Construction mediation, run by TCC-experienced barristers.
Independent mediators for JCT and NEC contract disputes, defects, delay, extensions of time, loss and expense, and post-adjudication settlement across the UK.
Construction disputes are among the most expensive to litigate. Expert evidence on delay, quantum and defects; multi-party involvement of employer, contractor, subcontractors and consultants; and a lengthy Technology and Construction Court trial window mean costs regularly outstrip the sums in dispute. Mediation is, in almost every case, the commercially sensible route.
Clerk&Counsel arranges accredited construction mediators for employers, main contractors, subcontractors, consultants and their solicitors across England and Wales. Every mediator on our panel is a practising construction barrister with trial and adjudication experience of the same JCT and NEC forms.
Construction mediation is fully compatible with the statutory adjudication regime under the Housing Grants, Construction and Regeneration Act 1996. Many parties adjudicate to obtain a fast, temporarily binding decision on cash flow, then mediate to reach a final settlement of the underlying dispute. The Court of Appeal's decision in Churchill v Merthyr Tydfil CBC [2023] EWCA Civ 1416 has also strengthened the courts' hand in compelling parties into ADR before TCC trial.
Construction disputes we cover.
- JCT and NEC contract disputes — interpretation, variations, termination.
- Defects and workmanship claims, including latent defects and Building Safety Act 2022 issues.
- Delay and extension-of-time disputes, with delay expert input.
- Loss and expense and prolongation claims.
- Final account and interim payment disputes, including smash-and-grab adjudication follow-ups.
- Professional negligence against architects, engineers, surveyors and project managers.
- Sub-contractor and consultant chain disputes.
- Post-adjudication settlement of the underlying merits.
How the mediation is prepared.
Around 7–10 days before the mediation, the parties exchange position statements, a core bundle of contract documents, key correspondence and any critical expert reports (delay, quantum, defects).

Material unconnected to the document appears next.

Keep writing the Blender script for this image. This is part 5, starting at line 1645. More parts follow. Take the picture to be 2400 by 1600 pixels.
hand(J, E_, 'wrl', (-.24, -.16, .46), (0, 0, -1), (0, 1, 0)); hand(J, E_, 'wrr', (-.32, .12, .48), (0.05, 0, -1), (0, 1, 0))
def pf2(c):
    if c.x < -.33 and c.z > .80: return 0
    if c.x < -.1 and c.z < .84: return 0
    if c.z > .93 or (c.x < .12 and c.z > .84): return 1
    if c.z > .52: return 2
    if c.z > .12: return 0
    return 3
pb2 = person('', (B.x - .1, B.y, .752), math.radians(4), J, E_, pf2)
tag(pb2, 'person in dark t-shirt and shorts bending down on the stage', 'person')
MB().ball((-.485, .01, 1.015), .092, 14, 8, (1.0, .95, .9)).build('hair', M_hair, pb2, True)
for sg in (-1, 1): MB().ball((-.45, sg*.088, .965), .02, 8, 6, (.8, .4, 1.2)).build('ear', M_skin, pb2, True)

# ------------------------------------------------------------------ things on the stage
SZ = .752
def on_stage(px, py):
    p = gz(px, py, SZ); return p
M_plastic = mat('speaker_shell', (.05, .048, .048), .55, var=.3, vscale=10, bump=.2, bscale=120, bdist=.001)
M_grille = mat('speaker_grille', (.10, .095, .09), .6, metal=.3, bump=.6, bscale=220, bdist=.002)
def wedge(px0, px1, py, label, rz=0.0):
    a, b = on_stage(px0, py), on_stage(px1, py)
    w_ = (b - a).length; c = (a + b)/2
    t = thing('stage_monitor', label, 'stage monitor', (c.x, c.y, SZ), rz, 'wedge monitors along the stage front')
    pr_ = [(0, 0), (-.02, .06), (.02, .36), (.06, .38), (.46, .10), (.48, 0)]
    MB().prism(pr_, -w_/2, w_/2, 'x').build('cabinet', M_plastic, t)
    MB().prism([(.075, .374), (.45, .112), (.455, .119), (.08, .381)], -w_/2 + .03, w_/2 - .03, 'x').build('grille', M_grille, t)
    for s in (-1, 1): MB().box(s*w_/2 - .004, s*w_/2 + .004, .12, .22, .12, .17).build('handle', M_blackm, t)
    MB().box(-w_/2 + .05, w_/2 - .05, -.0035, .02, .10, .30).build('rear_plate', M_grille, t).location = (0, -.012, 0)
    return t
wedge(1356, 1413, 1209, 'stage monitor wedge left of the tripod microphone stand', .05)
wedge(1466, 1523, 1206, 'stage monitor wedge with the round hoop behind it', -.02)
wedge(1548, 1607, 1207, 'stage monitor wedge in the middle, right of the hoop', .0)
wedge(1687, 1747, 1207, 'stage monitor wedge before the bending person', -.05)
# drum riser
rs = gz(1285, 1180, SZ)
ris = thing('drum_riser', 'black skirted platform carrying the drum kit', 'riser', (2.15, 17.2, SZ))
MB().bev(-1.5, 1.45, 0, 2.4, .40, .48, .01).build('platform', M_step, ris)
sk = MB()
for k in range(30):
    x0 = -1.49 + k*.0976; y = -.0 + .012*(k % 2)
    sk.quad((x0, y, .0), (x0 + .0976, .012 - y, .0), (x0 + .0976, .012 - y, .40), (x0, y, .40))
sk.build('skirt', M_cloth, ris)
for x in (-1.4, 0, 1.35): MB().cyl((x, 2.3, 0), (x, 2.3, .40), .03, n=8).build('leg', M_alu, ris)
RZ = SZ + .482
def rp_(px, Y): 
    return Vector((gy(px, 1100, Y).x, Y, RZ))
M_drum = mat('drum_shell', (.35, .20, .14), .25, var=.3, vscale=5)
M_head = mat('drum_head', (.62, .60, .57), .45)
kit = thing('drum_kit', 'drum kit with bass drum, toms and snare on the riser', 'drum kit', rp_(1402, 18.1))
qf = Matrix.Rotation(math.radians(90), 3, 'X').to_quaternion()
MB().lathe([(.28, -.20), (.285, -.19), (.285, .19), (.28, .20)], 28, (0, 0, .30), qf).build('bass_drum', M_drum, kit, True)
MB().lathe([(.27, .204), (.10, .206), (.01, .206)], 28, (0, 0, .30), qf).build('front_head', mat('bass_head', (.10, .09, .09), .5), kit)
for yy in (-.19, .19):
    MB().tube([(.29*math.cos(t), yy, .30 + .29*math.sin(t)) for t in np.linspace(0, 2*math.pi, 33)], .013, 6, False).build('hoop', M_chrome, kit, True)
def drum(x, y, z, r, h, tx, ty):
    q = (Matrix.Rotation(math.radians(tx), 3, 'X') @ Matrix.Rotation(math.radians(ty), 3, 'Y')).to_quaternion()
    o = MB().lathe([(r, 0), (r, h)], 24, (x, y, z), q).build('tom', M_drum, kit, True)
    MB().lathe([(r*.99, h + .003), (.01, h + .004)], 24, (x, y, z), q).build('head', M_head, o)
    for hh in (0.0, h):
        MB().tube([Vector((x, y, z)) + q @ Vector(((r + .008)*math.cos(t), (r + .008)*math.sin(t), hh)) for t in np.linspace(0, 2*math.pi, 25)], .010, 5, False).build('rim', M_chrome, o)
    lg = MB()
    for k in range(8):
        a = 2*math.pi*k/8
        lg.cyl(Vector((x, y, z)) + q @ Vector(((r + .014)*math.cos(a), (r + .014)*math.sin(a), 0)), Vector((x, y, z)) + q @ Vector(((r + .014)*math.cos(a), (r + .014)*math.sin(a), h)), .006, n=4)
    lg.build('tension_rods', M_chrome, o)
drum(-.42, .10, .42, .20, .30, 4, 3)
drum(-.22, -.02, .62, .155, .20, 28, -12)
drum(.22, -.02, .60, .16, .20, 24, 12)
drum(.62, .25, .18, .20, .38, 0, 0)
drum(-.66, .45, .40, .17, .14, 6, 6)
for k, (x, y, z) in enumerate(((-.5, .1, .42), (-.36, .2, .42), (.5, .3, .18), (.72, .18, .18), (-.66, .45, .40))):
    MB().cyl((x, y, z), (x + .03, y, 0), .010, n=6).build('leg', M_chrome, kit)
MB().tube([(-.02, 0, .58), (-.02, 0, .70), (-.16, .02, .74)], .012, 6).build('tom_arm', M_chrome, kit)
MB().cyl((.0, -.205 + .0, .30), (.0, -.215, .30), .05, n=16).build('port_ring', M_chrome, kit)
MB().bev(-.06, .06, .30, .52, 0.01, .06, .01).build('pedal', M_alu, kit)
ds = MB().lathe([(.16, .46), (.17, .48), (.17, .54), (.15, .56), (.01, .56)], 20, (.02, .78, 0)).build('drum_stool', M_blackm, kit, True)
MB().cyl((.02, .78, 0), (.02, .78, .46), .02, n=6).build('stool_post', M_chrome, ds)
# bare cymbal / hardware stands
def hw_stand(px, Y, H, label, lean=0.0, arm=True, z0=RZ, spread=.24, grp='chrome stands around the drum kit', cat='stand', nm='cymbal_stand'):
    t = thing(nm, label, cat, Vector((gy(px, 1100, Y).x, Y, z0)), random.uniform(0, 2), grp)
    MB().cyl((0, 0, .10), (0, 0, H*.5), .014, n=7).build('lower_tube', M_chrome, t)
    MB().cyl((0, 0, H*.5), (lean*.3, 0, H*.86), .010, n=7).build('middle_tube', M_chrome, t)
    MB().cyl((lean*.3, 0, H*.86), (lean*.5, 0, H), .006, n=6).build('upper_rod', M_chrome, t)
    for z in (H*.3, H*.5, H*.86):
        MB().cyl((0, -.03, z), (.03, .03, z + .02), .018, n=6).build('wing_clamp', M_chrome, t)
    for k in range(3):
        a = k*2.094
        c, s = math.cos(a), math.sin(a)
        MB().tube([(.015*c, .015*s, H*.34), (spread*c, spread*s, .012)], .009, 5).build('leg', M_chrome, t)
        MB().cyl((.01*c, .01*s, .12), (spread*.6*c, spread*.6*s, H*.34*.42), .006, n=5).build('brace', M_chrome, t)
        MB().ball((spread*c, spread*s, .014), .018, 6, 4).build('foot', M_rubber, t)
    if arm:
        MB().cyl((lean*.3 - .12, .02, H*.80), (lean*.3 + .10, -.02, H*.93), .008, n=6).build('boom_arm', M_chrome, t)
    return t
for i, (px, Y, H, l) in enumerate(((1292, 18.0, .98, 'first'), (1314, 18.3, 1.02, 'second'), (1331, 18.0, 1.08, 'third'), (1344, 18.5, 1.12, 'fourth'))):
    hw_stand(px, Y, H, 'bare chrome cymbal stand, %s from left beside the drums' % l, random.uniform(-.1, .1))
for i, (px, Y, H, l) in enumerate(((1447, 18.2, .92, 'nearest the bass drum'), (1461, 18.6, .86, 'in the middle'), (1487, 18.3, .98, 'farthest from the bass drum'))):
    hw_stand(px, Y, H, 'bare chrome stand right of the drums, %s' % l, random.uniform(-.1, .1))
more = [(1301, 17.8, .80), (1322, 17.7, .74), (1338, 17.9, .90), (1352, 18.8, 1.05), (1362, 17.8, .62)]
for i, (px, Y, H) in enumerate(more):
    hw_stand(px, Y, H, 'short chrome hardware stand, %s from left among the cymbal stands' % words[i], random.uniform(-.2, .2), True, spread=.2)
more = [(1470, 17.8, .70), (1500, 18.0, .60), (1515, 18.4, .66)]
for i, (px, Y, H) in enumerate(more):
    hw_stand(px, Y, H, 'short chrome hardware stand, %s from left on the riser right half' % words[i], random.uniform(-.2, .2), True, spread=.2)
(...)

The mediator reads into the papers and holds a short pre-mediation call with each party's team.
On the day the mediator holds a short joint opening — often with the experts present for a hot-tub style discussion on the technical issues — before moving into private caucus. Multi-party matters use additional breakout rooms and shuttle diplomacy between the tiers of the contractual chain.
Binding settlement and enforcement.
The written settlement agreement signed at the end of the mediation is a binding contract. Where TCC proceedings are on foot, it is usually recorded as a Tomlin order. Where an adjudicator's decision has been enforced, the mediation settlement supersedes it, giving both sides certainty and closing off the merits challenge.
Book a construction mediator in weeks.
Send us the contract form (JCT/NEC/bespoke), a two-line summary of the dispute, the amount in issue and party count. Two or three suitable mediators, availability and a fixed fee — within one working day.
Common questions.
What is construction mediation?
Construction mediation is a confidential, without-prejudice negotiation of a construction dispute, facilitated by an independent mediator. It is used for JCT and NEC contract disputes, defects and workmanship claims, delay and extension-of-time arguments, loss and expense claims, final account disputes, and post-adjudication settlement of the underlying merits.
How does mediation fit with adjudication?
Adjudication under the Housing Grants, Construction and Regeneration Act 1996 gives a rapid, temporarily binding decision, but the underlying dispute can still be re-argued in court or arbitration. Mediation is often used after adjudication to reach a final, binding settlement — the adjudicator's decision usefully shapes the reality-testing in caucus.
Is mediation suitable to resolve a construction dispute?
In most cases, yes. Construction disputes are typically fact-heavy, expert-driven and costly to run to trial in the Technology and Construction Court. Mediation lets the parties settle on commercial terms — often including future works, releases, and agreed defects programmes — that no court could order.
How is a construction mediation prepared?
Position statements, a core bundle of contract documents and correspondence, and any key expert evidence (delay, quantum, defects) are exchanged around 7–10 days before. The mediator will read into the papers and hold a short pre-mediation call with each side to understand the commercial drivers and any deal-breakers.
How long does a construction mediation take?
Most single-issue construction disputes are mediated in a full day. Multi-party matters (employer, main contractor, subcontractors, consultants) or high-value defects claims often run to two days.
How much does construction mediation cost?
Mediator fees are quoted as a fixed per-party sum, split equally between the parties unless otherwise agreed. Rates scale with the value, party count and complexity of the dispute — typically from £1,500+VAT per party for a single-day, single-issue matter upwards.